Outra característica curiosa é que por causa dessa busca por trabalhos mais agradáveis, o fluxo de mudanças de empregos é alto. No Brasil, por exemplo, acredito que “prezamos” de certa forma por planos de carreira e entendemos que trabalhar a vida toda em uma única empresa é algo bom e provavelmente será valorizado na sociedade. Para os croatas, percebi que isso não é algo tão importante.
Há menos desigualdade na Croácia que no Brasil e por isso, não há tantos ricos e tantos pobres. Uma grande faixa da população deseja apenas receber um salário que seja suficiente para pagar as contas de casa e também sair com os amigos.
As relações familiares e de amizade das pessoas de lá me deixaram muito surpresa. É muito forte, como se passar a vida trabalhando sem ter tempo para passar com os que se ama, não vale a pena.

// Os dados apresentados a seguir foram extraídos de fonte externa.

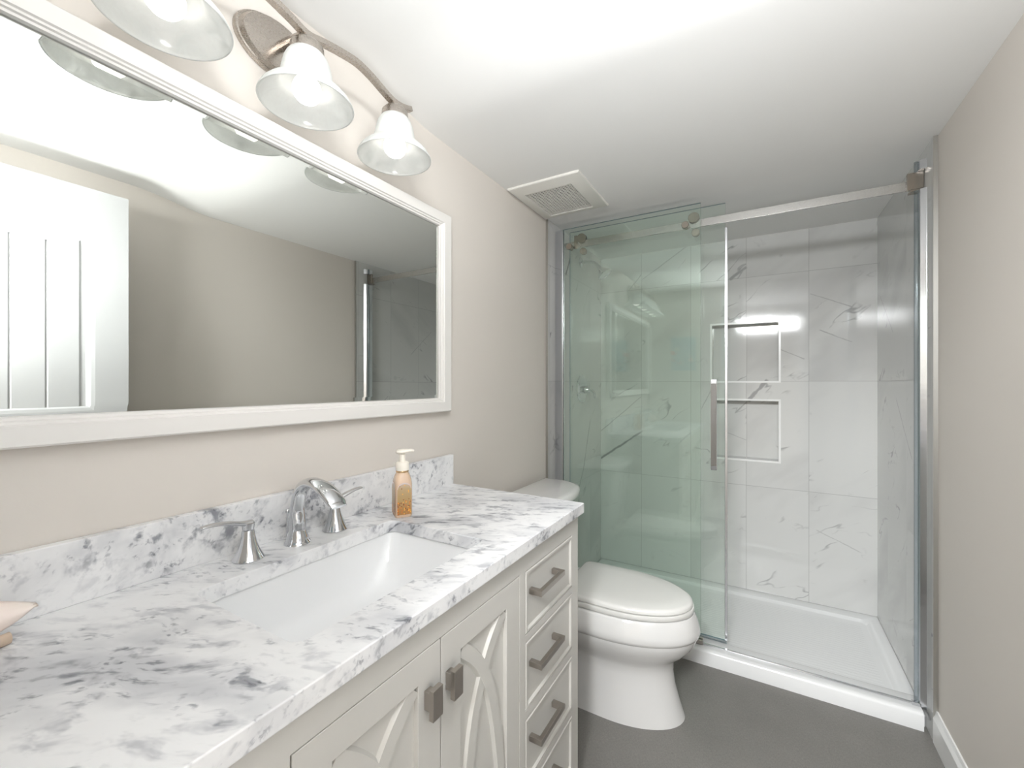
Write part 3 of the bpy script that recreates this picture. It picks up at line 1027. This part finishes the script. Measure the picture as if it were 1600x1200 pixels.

Pode-se associar a isso à grande tradição católica que o país possui. As igrejas aos domingos estão sempre cheias, os feriados católicos sempre são devidamente guardados, e tantas outras características como todas as sextas-feiras o restaurante universitário só servir peixe. Outra possível explicação pode ter relação com o passado socialista e comunista que o país possui, onde a ideia de juntar tantos bens não era adotada.
Enfim, esse assunto me afetou pessoalmente por um choque cultural inesperado, mas podemos dizer que foi procurado por mim mesma. Vale a reflexão para o que damos importância na vida, com quem queremos dividi-la e se os momentos de grande felicidade serão deixados para os fins de semana ou se escolheremos vive-los todos os dias. Essa experiência me lembrou dessa opção. O que nos faz feliz todos os dias?